News and notes from around the interweb:
- Reportedly American is rolling out a fix this weekend for customers losing premium seats they’ve paid for or are entitled to with their status when they swap a 160 seat Boeing 737 for an Oasis 172 seat plane.
- Delta’s incredible new award sale claims 200,000 miles roundtrip for Asia in business class is somehow good though in practice some awards do price lower than advertised.
- Korean Air SkyPass will eliminate stopovers on awards when traveling on Korean Air flights for travel July 1, 2020 onward. Since it’s Korean, we get advance notice! This doesn’t (yet?) appear to affect awards on partner airlines, which have to be booked roundtrip. And honestly Seoul – where most of their flights stop – isn’t at the top of my return list.
- Korean Air, Delta apologize for ejecting brothers from plane over peanut allergy
- Remembering the Tenerife Airport Disaster 42 Years Later. Former Starwood CEO Adam Aron, who once ran marketing for United and launched Hyatt’s program, was involved with the launch of Pan Am’s program. When he joined Pan Am, he shared with me that,
he was taken into a dark room and put in front of a screen where he was shown a two hour documentary on the runway collision of two Boeing 747s at Tenerife in 1977, known as the deadliest accident in aviation history. A KLM flight tried to take off while Pan Am’s 747 was on the runway. Everyone onboard the KLM 747 was killed, and 335 people onboard the Pan Am aircraft lost their lives.
As the video ended his colleague walked into the room, and told him that every decision at the airline matters. Lives are at stake. Don’t screw up.
- Why it’s so hard to pull the plug on Amtrak
The tenerife documentary should be required viewing at Boeing and FAA.
Don’t you think the snow -mo is more than a little bit dated?
@John – why? Neither the FAA or Boeing screwed up. They weren’t flying the plane, the pilots were.
The FAA screwed up by allowing Boeing too much latitude to regulate itself.
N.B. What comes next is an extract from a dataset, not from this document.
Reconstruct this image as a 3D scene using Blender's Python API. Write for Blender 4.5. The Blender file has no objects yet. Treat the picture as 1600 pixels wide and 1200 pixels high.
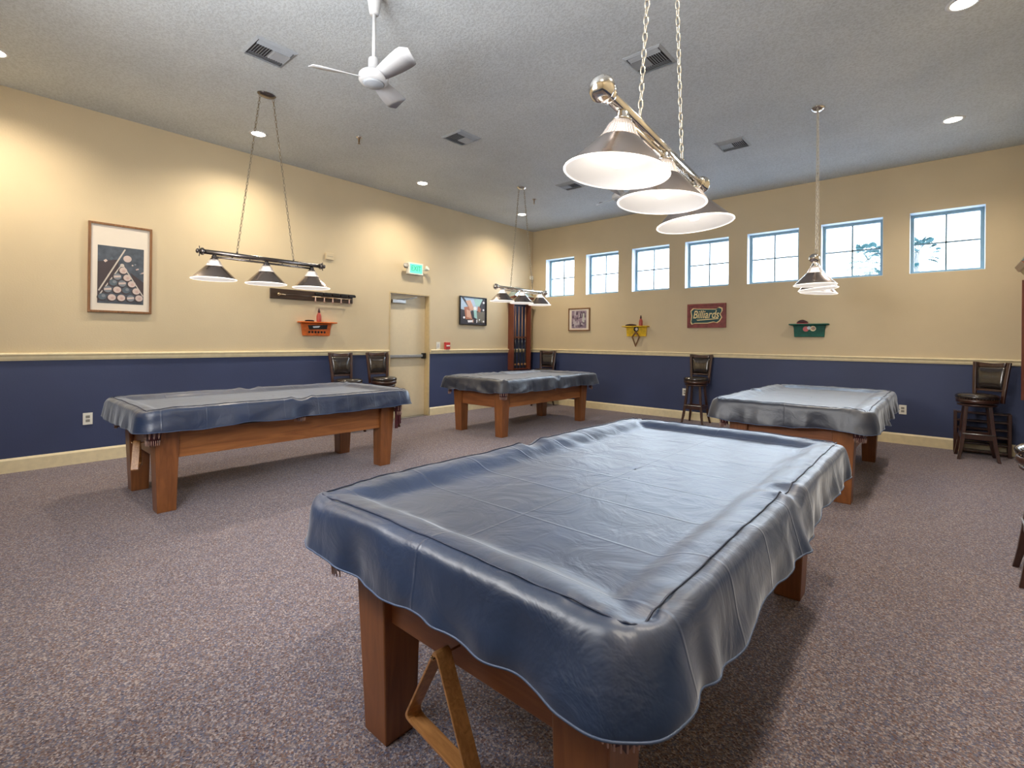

Boeing screwed up by never advising pilots of the new MCAS, claiming that the MAX and other 737s were virtually identical and very little training was required for transitioning pilots, and operating the MCAS system off of only one of the angle of attack indicators ignoring redundancy (having a back up if a part fails). Redundancy is probably the most important safety feature. The FAA also screwed up by ignoring reports from US pilots of the problems they had experienced with MCAS. The FAA screwed up by being the last regulatory body to ground the MAX even after there was compelling evidence (publicly reported large variations in vertical speed) that the Ethiopian crash occurred under similar circumstances to Lion Air. Planes, new or old, don’t just fall out of the sky. Grounding the plane would imply some error in certifying it in the first place. Boeing and the FAA may have been arrogant in assuming that pilot training in certain s-hole countries was to blame rather than a system they developed and approved.